Mısır'ın, Suudi Arabistan'da düzenlenen beşli zirvenin ardından Trump'ın planı ve Netanyahu'nun planlarına karşı Arap ülkelerini Kahire'de acil zirveye davet etme girişiminde bulunması önemli. Ancak asıl önemli olan, zirvenin sadece nihai bildirisinde bu planları reddetmekle sınırlı kalmaması, Gazze'de ertesi gün, yeniden inşa için ulusal bir plan sunması ve Filistin devleti konusunda ısrarcı olmasıdır.

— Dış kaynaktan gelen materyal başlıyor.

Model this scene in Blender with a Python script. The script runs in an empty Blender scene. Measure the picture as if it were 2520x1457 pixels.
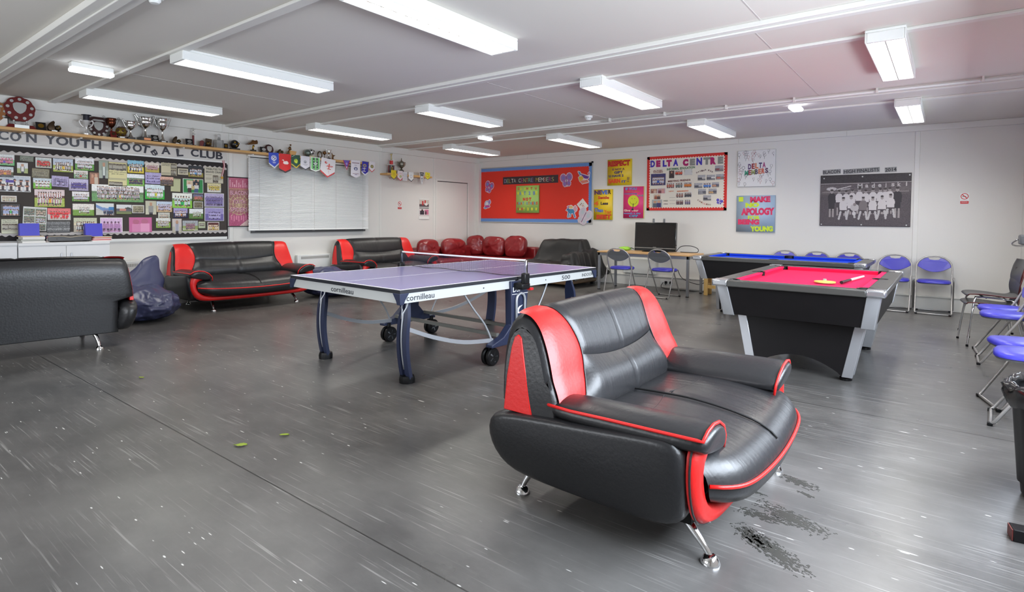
import bpy, bmesh, math, random
import numpy as np
from mathutils import Vector, Matrix
PI = math.pi
SC = bpy.context.scene
COL = SC.collection

# ------------------------------------------------------------------ camera, world, light, exposure
IMG_W, IMG_H = 2520, 1457
CAM = Vector((8.7551, -10.4449, 1.296))
YAW, PITCH, ROLL, FPX = 0.6740, 0.030735, 0.00792, 1402.88
PPX, PPY = IMG_W / 2 - 50.52, IMG_H / 2 - 150.70
ROOM_X, ROOM_Y, ROOM_H = 9.54, -12.6, 2.69

def cam_axes():
    f = Vector((-math.sin(YAW) * math.cos(PITCH), math.cos(YAW) * math.cos(PITCH), -math.sin(PITCH)))
    r = Vector((math.cos(YAW), math.sin(YAW), 0))
    u = r.cross(f)
    c, s = math.cos(ROLL), math.sin(ROLL)
    return r * c + u * s, u * c - r * s, f
AX_R, AX_U, AX_F = cam_axes()
cd = bpy.data.cameras.new('camera')
cam = bpy.data.objects.new('camera', cd)
COL.objects.link(cam)
M = Matrix((AX_R, AX_U, -AX_F)).transposed().to_4x4()
M.translation = CAM
cam.matrix_world = M
cd.sensor_width = 36
cd.lens = FPX / IMG_W * 36
cd.shift_x = 50.52 / IMG_W
cd.shift_y = -150.70 / IMG_W
cd.clip_start = 0.05
SC.camera = cam

def at(px, py, axis, val):
    """point of the photograph (2520 x 1457) on the plane axis = val"""
    d = AX_R * ((px - PPX) / FPX) - AX_U * ((py - PPY) / FPX) + AX_F
    t = (val - CAM[axis]) / d[axis]
    return CAM + d * t

SC.view_settings.view_transform = 'Standard'
SC.view_settings.look = 'None'
SC.view_settings.gamma = 1
SC.view_settings.use_curve_mapping = False
SC.view_settings.exposure = 0.0
try:
    SC.cycles.use_denoising = True
    SC.cycles.max_bounces = 10
    SC.cycles.diffuse_bounces = 6
    SC.cycles.glossy_bounces = 4
    SC.cycles.sample_clamp_indirect = 6
    SC.cycles.caustics_reflective = False
    SC.cycles.caustics_refractive = False
except Exception:
    pass
w = bpy.data.worlds.new('world')
SC.world = w
w.use_nodes = True
w.node_tree.nodes['Background'].inputs[0].default_value = (0.75, 0.86, 1.0, 1)
w.node_tree.nodes['Background'].inputs[1].default_value = 1.0

TUBE_W = 22.0          # power of one ceiling fitting
DAY_W = 300.0          # overcast daylight through one window

def area_light(name, loc, size, size_y, power, color, rot=(0, 0, 0), spread=PI):
    l = bpy.data.lights.new(name, 'AREA')
    l.shape = 'RECTANGLE'
    l.size, l.size_y, l.energy, l.color, l.spread = size, size_y, power, color, spread
    o = bpy.data.objects.new(name, l)
    o.location, o.rotation_euler = loc, rot
    COL.objects.link(o)
    return o
# daylight entering by the two windows of the right wall, and fill by an added, unseen one behind the camera
WIN_R = [(-9.35, -5.95), (-4.6, -1.7)]
for a, b in WIN_R[:1]:
    area_light('daylight', (ROOM_X + 0.12, (a + b) / 2, 1.6), b - a - 0.1, 1.15, DAY_W, (0.80, 0.89, 1.0), (PI / 2 - .62, 0, PI / 2))
for a, b in WIN_R[1:]:
    area_light('daylight', (ROOM_X + 0.12, (a + b) / 2, 1.6), b - a - 0.1, 1.15, DAY_W * 0.22, (0.80, 0.89, 1.0), (PI / 2 - .62, 0, PI / 2))
area_light('daylight', (4.6, ROOM_Y - 0.12, 1.6), 4.2, 1.15, DAY_W * 0.42, (0.92, 0.95, 1.0), (PI / 2 - .4, 0, 0))  # fill lamp at the added window, lifts the foreground floor

# ------------------------------------------------------------------ helpers
def lin(c):
    c = c / 255.0
    return c / 12.92 if c <= 0.04045 else ((c + 0.055) / 1.055) ** 2.4
def rgb(*c):
    if len(c) == 1:
        h = c[0].lstrip('#'); c = [int(h[i:i + 2], 16) for i in (0, 2, 4)]
    return tuple(lin(v) for v in c)

MATS = {}
def mat(name, color=(0.8, 0.8, 0.8), rough=0.5, metal=0.0, coat=0.0, spec=0.5, bump=0.0, bscale=40.0, var=0.0, vscale=3.0, emit=None, estr=0.0, sheen=0.0):
    if name in MATS: return MATS[name]
    m = bpy.data.materials.new(name); m.use_nodes = True
    nt = m.node_tree; b = nt.nodes['Principled BSDF']
    b.inputs['Base Color'].default_value = (*color[:3], 1)
    b.inputs['Roughness'].default_value = rough
    b.inputs['Metallic'].default_value = metal
    b.inputs['Coat Weight'].default_value = coat
    b.inputs['Specular IOR Level'].default_value = spec
    b.inputs['Sheen Weight'].default_value = sheen
    if emit:
        b.inputs['Emission Color'].default_value = (*emit, 1); b.inputs['Emission Strength'].default_value = estr
    if bump or var:
        tc = nt.nodes.new('ShaderNodeTexCoord')
    if bump:
        n = nt.nodes.new('ShaderNodeTexNoise'); n.inputs['Scale'].default_value = bscale; n.inputs['Detail'].default_value = 4
        bp = nt.nodes.new('ShaderNodeBump'); bp.inputs['Strength'].default_value = bump; bp.inputs['Distance'].default_value = 0.01
        nt.links.new(tc.outputs['Object'], n.inputs['Vector'])
        nt.links.new(n.outputs['Fac'], bp.inputs['Height']); nt.links.new(bp.outputs['Normal'], b.inputs['Normal'])
    if var:
        n = nt.nodes.new('ShaderNodeTexNoise'); n.inputs['Scale'].default_value = vscale; n.inputs['Detail'].default_value = 5
        mx = nt.nodes.new('ShaderNodeMix'); mx.data_type = 'RGBA'
        mx.inputs['A'].default_value = (*[c * (1 - var) for c in color[:3]], 1)
        mx.inputs['B'].default_value = (*[min(1, c * (1 + var)) for c in color[:3]], 1)
        nt.links.new(tc.outputs['Object'], n.inputs['Vector'])
        nt.links.new(n.outputs['Fac'], mx.inputs['Factor']); nt.links.new(mx.outputs['Result'], b.inputs['Base Color'])
    MATS[name] = m
    return m

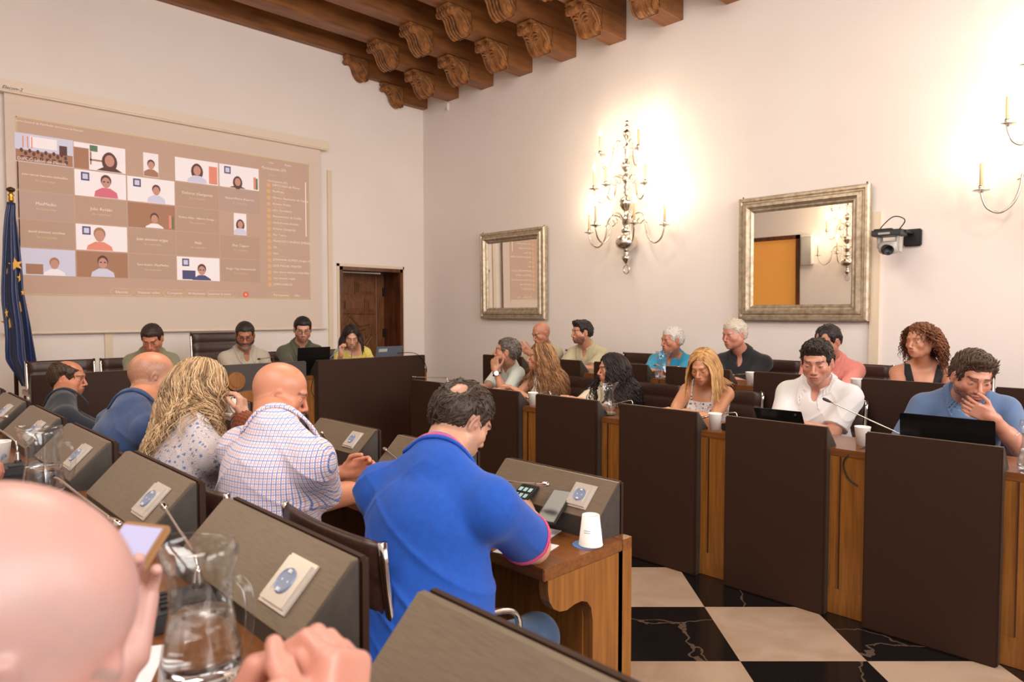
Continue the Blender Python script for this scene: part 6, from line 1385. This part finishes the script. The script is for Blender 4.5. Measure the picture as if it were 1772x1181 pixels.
microphone('chrome gooseneck microphone crossing the blonde woman\'s cup', (3.47, 1.80, .787), MT(1211, 724, 0, 3.42), 0, .07, False, M_black)
microphone('chrome gooseneck microphone beside the jug of the black-haired woman', (3.50, 2.50, .787), MT(1037, 706, 0, 3.42), 0, .07, False, M_black)
microphone('chrome gooseneck microphone beside the cup of the ivory top woman', (3.50, 3.18, .787), MT(905, 691, 0, 3.42), 0, .07, False, M_black)
microphone('chrome gooseneck microphone lying low over the lectern next to the head table', (3.40, 4.16, .787), MT(713, 653, 0, 3.30), 0, .10, False, M_black)
microphone('chrome gooseneck microphone beside the cup of the man in black', (4.56, 2.13, .925), MT(1259, 650, 0, 4.50), 0, .06, False, M_black)
microphone('chrome gooseneck microphone beside the jug of the man in turquoise', (4.56, 2.82, .925), MT(1131, 632, 0, 4.50), 0, .06, False, M_black)
microphone('chrome gooseneck microphone of the man with the grey beard', (2.62, 5.45, .90), MT(446, 622, 1, 5.30), -PI/2, .12, True, M_black)
microphone('chrome gooseneck microphone at the mouth of the woman in yellow', (3.34, 5.42, .90), MT(609, 597, 1, 5.62), -PI/2, .06, False, M_black)

def quad_slab(name, bm, C, th, m, parent):
    C = [Vector(c) for c in C]; n = (C[1]-C[0]).cross(C[3]-C[0]).normalized()*th
    a = [bm.verts.new(c) for c in C]; b = [bm.verts.new(c+n) for c in C]; bm.faces.new(a); bm.faces.new(b[::-1])
    for i in range(4): bm.faces.new((a[i], b[i], b[(i+1) % 4], a[(i+1) % 4]))
    bmesh.ops.bevel(bm, geom=bm.edges[:], offset=min(.003, th*.4), segments=2, affect='EDGES')
    return meshobj(name, bm, m, parent)
def laptop(label, c, rz, w, d, h, tilt, m_lid, m_key=None, sticker=False):
    """local: user at +x, lid hinged at x=0 and leaning toward -x"""
    t = thing('laptop', label, 'laptop', c, rz)
    bm = B(); box(bm, 0, d, -w/2, w/2, 0, .014, .003); meshobj('keyboard_base', bm, m_key or m_lid, t)
    bm = B(); box(bm, -.004, .004, -w/2, w/2, 0, h, .0035); box(bm, -.0055, -.003, -w*.17, w*.17, h-.012, h-.002) if not sticker else None
    M_ = Matrix.Translation((0, 0, .012)) @ Matrix.Rotation(-tilt, 4, 'Y'); xf(bm, bm.verts[:], M_); ld = meshobj('lid', bm, m_lid, t)
    bm = B(); box(bm, .0042, .0052, -w/2+.01, w/2-.01, .015, h-.012); xf(bm, bm.verts[:], M_); meshobj('screen', bm, M_device, ld)
    if sticker:
        bm = B(); box(bm, -.0052, -.0042, .03, .12, h-.05, h-.02); xf(bm, bm.verts[:], M_); meshobj('label_sticker', bm, M_lgrey, ld)
    return t
v = at(1635, 765, 0, 3.43); laptop('large black laptop lid before the slate blue polo', (3.43, .80, .787), 0, .36, .23, .175, .10, M_device)
t = laptop('black laptop standing open before the olive polo at the head table', (2.86, 5.33, .90), PI/2, .30, .20, .225, .10, M_device)
laptop('grey laptop with a small label beside the woman in yellow', (3.62, 5.36, .90), PI/2, .29, .2, .215, .28, mat('laptop_grey', (104, 110, 122), .4, .3), None, True)
# tablet in a black case before the white polo
t = thing('tablet', 'tablet in a black case propped up before the white polo', 'tablet', (3.46, 1.44, .787)); Mi = Matrix.Translation(t.location).inverted()
Cc = [at(1303, 706, 0, 3.43), at(1386, 714, 0, 3.43), at(1390, 744, 0, 3.43), at(1310, 736, 0, 3.43)]; Cc[2][2] = Cc[3][2] = .792; Cc[2][0] = Cc[3][0] = 3.48
bm = B(); o = quad_slab('case', bm, Cc, .010, M_device, t); o.matrix_parent_inverse = Mi
bm = B(); e0 = Vector(Cc[0])+(Vector(Cc[1])-Vector(Cc[0]))*.9; lathe(bm, [(0, 0), (.006, 0), (.006, .002), (0, .002)], 12); xf(bm, bm.verts[:], Matrix.Translation(e0+Vector((-.008, 0, -.014))) @ Matrix.Rotation(-PI/2, 4, 'Y')); o = meshobj('camera_lens', bm, M_dgrey, t); o.matrix_parent_inverse = Mi
def slabthing(name, lab, cat, c, size, rz, m, mt=None, tilt=0, inset=.006):
    t = thing(name, lab, cat, c, rz)
    bm = B(); box(bm, -size[0]/2, size[0]/2, -size[1]/2, size[1]/2, 0, size[2], min(.003, size[2]*.4)); R_ = Matrix.Rotation(tilt, 4, 'Y'); xf(bm, bm.verts[:], R_); meshobj('body', bm, m, t)
    if mt:
        bm = B(); box(bm, -size[0]/2+inset, size[0]/2-inset, -size[1]/2+inset, size[1]/2-inset, size[2], size[2]+.0008); xf(bm, bm.verts[:], R_); meshobj('screen', bm, mt, t)
    return t
slabthing('phone', 'black phone held by the man in royal blue over the desk', 'phone', (1.615, 1.455, .80), (.15, .073, .009), .25, M_black, M_device, -.5)
t = slabthing('phone', 'dark phone lit with app icons beside the black phone', 'phone', (1.60, 1.60, .80), (.15, .073, .009), .1, M_black, M_device, -.45)
bm = B()
for i in range(4):
    for j in range(3): box(bm, -.055+.03*i, -.037+.03*i, -.026+.02*j, -.013+.02*j, .0098, .0104)
xf(bm, bm.verts[:], Matrix.Rotation(-.45, 4, 'Y')); meshobj('app_icons', bm, mat('icon_glow', (140, 170, 170), .5, emit=.25), t.children[1])
t = slabthing('phone', 'lit phone in a tan case held beside the blurred bald head', 'phone', tuple(PD(205, 1000, .78)), (.13, .068, .010), .5, mat('tan_case', (150, 110, 70), .5), M_lit, -.75)
pm_ = mat('white_sheet', (226, 224, 228), .7)
def sheet(lab, c, sx, sy, rz, cat='paper'):
    bm = B(); box(bm, -sx/2, sx/2, -sy/2, sy/2, 0, .0012); o = meshobj('paper_sheet', bm, pm_); o.location = c; o.rotation_euler = (0, 0, rz); return tag(o, lab, cat)
v = at(955, 905, 2, .725); sheet('white note beneath the phone of the man in royal blue', (1.56, 1.50, .7255), .10, .16, .3)
sheet('white sheet by the elbow of the man in royal blue', (1.43, 1.40, .7255), .15, .14, .25)
sheet('narrow white card on the desk beside the large jug', (.30, 1.09, .8955), .05, .15, -.5)
sheet('small white card beside the black microphone base', (3.42, 1.30, .7875), .05, .07, .5)
# laptop of the neighbour at the left edge
laptop('dark notebook keyboard beneath the hand at the left edge', (.44, 2.62, .895), PI, .30, .22, .03, .9, M_device, M_device)
t = thing('pen', 'blue pen held by the woman in yellow', 'pen', tuple(at(585, 606, 1, 5.60))); bm = B(); a0 = at(588, 603, 1, 5.60); b0 = at(571, 620, 1, 5.55); tube(bm, [Vector(a0)-Vector(t.location), Vector(b0)-Vector(t.location)], .004, 8); meshobj('barrel', bm, M_blue, t); bm = B(); tube(bm, [Vector(b0)-Vector(t.location), Vector(b0)-Vector(t.location)+Vector((-.01, 0, -.012))], [.0035, .001], 8); meshobj('tip', bm, M_device, t)
# cables
def cable(lab, pts, r=.0035): bm = B(); tube(bm, spline(pts, 6), r, 6); tag(meshobj('cable', bm, M_black), lab, 'cable')
cable('black cable looping from the microphone base down the oak front', [(3.46, 1.115, .80), (3.33, 1.16, .77), (3.318, 1.185, .72), (3.318, 1.165, .66), (3.318, 1.12, .63)])
cable('black cable hanging over the right end of the head table', [(3.70, 5.33, 1.05), (3.80, 5.20, 1.055), (3.90, 5.19, 1.0), (3.96, 5.20, .90), (3.985, 5.25, .82)])
cable('black cable hanging between the two head table lecterns', [(2.86, 5.28, .93), (2.80, 5.22, .88), (2.78, 5.22, .78), (2.82, 5.21, .70)])
cable('black cable coiled behind the jug of the wall row', [(4.52, 2.90, .93), (4.43, 2.93, .915), (4.42, 2.90, .87), (4.425, 2.85, .86)])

Sadece kâğıt üzerindeki fikirlerden ibaret olmayan, dişleri, finansmanı ve çatışmalara karşı durma gücü olan bir plan gerekiyor.

Eski ABD Dışişleri Bakanı Dean Rusk, “fikirler politika değildir” demişti; ancak fikirler olmadan politikadan bahsetmek de bir yanılsamadır. Önemli olan fikirlerin politikaya dönüştürülmesidir ve Arap dünyasının fikirleri çok, politikaları ise azdır. Arapların üç bölgesel güç ve üç uluslararası güçle oyundaki doğal ve güçlü pozisyonlarını almalarının zamanı gelmiştir.

*Bu analiz Şarku'l Avsat tarafından Independent Arabia'dan çevrilmiştir.